Write out again, unaltered, the lines from the start through the line containing "S.camera = cam".

Begin

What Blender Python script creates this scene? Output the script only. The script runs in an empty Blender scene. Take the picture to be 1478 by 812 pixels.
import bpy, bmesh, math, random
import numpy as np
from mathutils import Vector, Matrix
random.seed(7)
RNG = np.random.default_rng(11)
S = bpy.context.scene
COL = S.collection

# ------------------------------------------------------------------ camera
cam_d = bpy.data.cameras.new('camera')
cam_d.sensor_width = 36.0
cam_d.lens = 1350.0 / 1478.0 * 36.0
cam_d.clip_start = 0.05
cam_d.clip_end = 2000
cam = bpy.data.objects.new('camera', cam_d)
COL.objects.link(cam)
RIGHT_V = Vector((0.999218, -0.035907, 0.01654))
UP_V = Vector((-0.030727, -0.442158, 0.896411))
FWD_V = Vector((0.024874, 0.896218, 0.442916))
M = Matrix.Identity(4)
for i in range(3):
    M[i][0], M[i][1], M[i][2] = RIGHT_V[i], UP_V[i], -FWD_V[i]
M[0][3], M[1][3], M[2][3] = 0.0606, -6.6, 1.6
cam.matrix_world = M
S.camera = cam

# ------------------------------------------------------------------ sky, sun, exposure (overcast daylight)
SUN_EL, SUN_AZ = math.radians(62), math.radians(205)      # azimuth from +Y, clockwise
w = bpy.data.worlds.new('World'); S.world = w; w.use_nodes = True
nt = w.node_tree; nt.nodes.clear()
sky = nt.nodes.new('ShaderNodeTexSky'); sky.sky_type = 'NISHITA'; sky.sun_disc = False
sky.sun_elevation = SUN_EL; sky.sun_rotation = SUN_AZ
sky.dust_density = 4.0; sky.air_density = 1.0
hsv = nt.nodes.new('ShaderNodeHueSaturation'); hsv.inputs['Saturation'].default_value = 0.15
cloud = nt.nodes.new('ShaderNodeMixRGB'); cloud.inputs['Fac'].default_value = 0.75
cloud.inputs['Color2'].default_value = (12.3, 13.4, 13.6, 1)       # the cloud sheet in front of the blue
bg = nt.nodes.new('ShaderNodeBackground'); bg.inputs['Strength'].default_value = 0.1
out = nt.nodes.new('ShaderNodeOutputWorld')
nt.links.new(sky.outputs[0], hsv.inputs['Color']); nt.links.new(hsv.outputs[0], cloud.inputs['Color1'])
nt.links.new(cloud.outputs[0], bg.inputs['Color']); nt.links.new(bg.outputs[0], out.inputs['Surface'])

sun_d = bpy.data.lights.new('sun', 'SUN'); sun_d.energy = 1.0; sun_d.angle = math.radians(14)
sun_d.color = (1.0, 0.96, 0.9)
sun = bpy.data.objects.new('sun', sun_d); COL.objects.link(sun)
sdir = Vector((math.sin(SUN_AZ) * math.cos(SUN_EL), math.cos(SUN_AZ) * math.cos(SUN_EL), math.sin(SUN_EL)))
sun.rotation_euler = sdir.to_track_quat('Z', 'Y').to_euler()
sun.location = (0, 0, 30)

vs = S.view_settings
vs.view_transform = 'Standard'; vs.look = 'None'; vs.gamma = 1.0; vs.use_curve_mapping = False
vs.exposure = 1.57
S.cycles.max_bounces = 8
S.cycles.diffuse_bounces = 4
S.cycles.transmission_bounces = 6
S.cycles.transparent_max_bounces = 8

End

_Worked answer:_
What Blender Python script creates this scene? Output the script only. The script runs in an empty Blender scene. Take the picture to be 1478 by 812 pixels.
import bpy, bmesh, math, random
import numpy as np
from mathutils import Vector, Matrix
random.seed(7)
RNG = np.random.default_rng(11)
S = bpy.context.scene
COL = S.collection

# ------------------------------------------------------------------ camera
cam_d = bpy.data.cameras.new('camera')
cam_d.sensor_width = 36.0
cam_d.lens = 1350.0 / 1478.0 * 36.0
cam_d.clip_start = 0.05
cam_d.clip_end = 2000
cam = bpy.data.objects.new('camera', cam_d)
COL.objects.link(cam)
RIGHT_V = Vector((0.999218, -0.035907, 0.01654))
UP_V = Vector((-0.030727, -0.442158, 0.896411))
FWD_V = Vector((0.024874, 0.896218, 0.442916))
M = Matrix.Identity(4)
for i in range(3):
    M[i][0], M[i][1], M[i][2] = RIGHT_V[i], UP_V[i], -FWD_V[i]
M[0][3], M[1][3], M[2][3] = 0.0606, -6.6, 1.6
cam.matrix_world = M
S.camera = cam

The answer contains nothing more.